Foster: You wrote your chapter a couple years ago for the Grid 2 book, and you pointed to two development stages for a new technology. The first one was just building it and making it work, and the second one is the application of the technology. Where are we with Grid today?

Wladawsky-Berger: We are still in the building phase. If I compared Grid computing to the early days of the Internet and the Worldwide Web, I would say we are still pre-'95. Lots of people know about Grids, there are already quite a number of successful commercial pilots of Grids, and everybody in the research and supercomputing community is involved with Grids already. But the problems being tackled by Grid computing, the whole general area of distributed systems based on open standards over the Internet, is an incredibly complicated set of technical problems. So it's not surprising that it's taken time to develop the needed architectures and the needed software for Grids to be acceptable for general production use. There's lots of work being done, lots of good progress, but we are still in the development phase, in my opinion.

Foster: What area would you isolate as the most critical to the evolution of Grid computing in the near future?

Wladawsky-Berger: I think the key progress we need is in the software -- making sure that Grid middleware gets more and more sophisticated but at the same time that it provides the necessary constructs to allow it to become better integrated into enterprise software from vendors and enterprise software already in wide use. At IBM, my expectation is that Grid capabilities will eventually be integrated into all of our enterprise middleware, and integrated into all layers in our system software -- which we call our virtualization engine -- enabling virtualization across distributed systems. That's already started to happen, but it's in the early stages. My expectation is that will happen with other vendors, and obviously that will also be a focus of the open source community.

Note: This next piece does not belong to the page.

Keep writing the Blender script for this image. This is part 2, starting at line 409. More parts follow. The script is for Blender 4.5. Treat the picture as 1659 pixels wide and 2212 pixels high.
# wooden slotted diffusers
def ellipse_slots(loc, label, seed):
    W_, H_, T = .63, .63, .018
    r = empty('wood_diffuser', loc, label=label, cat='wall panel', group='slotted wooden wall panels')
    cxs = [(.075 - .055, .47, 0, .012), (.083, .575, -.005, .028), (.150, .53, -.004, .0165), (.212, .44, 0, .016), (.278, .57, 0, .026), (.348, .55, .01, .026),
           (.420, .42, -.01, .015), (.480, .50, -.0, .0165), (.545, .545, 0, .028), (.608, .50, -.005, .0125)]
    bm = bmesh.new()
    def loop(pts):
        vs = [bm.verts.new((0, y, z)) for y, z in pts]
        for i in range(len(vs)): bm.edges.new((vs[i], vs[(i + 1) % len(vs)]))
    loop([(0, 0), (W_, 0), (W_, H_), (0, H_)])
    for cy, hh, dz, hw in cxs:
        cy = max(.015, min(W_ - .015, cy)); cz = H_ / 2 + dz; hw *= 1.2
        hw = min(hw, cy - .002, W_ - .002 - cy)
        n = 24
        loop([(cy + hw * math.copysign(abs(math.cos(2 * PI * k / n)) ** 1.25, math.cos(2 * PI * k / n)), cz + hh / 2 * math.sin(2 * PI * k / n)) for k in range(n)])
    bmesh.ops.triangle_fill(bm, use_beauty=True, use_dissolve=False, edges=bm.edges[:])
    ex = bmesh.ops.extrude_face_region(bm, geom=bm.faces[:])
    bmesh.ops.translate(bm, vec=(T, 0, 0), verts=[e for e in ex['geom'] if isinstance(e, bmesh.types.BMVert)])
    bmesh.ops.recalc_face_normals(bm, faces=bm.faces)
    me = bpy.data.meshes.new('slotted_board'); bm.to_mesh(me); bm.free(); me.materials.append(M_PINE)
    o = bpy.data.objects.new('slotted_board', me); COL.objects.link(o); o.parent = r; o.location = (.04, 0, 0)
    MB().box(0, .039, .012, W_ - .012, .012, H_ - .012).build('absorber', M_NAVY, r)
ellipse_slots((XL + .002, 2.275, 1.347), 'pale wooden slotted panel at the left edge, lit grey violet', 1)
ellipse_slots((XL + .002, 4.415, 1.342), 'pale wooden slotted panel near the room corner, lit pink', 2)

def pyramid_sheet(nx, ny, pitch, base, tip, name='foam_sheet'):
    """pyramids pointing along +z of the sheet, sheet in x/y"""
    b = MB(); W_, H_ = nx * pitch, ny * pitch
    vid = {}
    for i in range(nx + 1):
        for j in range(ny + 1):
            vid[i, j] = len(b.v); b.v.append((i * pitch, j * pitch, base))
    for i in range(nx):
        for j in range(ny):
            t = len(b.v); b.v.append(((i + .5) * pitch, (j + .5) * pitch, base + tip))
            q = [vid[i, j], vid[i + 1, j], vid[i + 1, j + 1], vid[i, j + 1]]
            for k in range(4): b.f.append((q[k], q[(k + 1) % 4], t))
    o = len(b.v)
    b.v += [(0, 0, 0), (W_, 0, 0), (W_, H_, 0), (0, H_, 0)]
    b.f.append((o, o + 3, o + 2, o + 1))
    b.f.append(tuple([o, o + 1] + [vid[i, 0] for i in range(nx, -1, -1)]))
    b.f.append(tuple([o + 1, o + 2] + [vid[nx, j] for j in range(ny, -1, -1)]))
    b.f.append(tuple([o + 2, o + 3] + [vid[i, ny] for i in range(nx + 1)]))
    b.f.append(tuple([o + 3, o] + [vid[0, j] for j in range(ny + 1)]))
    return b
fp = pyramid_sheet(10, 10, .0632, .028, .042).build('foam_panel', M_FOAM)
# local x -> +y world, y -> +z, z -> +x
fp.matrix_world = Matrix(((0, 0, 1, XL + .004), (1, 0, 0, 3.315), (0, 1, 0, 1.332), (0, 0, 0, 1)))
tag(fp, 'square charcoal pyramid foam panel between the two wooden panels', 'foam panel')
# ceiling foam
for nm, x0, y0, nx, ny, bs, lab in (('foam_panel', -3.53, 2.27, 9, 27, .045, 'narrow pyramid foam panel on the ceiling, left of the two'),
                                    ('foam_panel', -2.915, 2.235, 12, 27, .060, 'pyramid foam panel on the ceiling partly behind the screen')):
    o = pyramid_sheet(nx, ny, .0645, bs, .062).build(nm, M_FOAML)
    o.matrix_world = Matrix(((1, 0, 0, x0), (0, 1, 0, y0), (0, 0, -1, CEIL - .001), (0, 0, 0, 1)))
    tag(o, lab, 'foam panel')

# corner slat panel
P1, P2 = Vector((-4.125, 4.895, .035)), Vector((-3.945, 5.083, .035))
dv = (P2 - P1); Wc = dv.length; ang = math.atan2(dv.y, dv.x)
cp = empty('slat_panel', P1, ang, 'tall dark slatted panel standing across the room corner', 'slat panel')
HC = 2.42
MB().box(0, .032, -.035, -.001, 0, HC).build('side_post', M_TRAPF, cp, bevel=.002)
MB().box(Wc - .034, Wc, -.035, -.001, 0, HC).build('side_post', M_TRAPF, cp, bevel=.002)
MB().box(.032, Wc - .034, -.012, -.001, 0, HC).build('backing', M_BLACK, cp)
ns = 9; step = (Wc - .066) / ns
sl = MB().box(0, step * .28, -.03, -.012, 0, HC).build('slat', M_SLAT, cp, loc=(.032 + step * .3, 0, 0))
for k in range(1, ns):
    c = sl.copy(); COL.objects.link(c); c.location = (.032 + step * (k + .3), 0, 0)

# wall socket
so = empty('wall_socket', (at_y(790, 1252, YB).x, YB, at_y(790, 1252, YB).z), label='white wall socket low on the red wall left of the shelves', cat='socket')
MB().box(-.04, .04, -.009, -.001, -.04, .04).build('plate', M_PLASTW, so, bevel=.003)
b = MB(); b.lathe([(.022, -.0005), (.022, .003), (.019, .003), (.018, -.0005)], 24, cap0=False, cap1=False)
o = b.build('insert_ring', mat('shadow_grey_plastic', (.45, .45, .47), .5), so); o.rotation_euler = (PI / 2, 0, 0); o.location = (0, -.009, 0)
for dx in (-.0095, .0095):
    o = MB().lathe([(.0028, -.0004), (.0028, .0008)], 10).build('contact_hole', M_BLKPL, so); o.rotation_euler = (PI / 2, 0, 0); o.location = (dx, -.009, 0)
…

Anybody who is building distributed systems software, whether it's middleware or application or business software, whose job is to run on distributed systems in a totally virtualized way with shared resources, should use Grid protocols. That is the most natural thing for everybody to do, and I would hope that will happen more frequently. Essentially, the Grid protocols and Grid middleware become integrated into the enterprise middleware for use by the applications in much the same way TCP/IP is integrated into similar systems. You don't think about TCP/IP anymore. You just assume it's there. And I would expect the same will happen with Grid over time.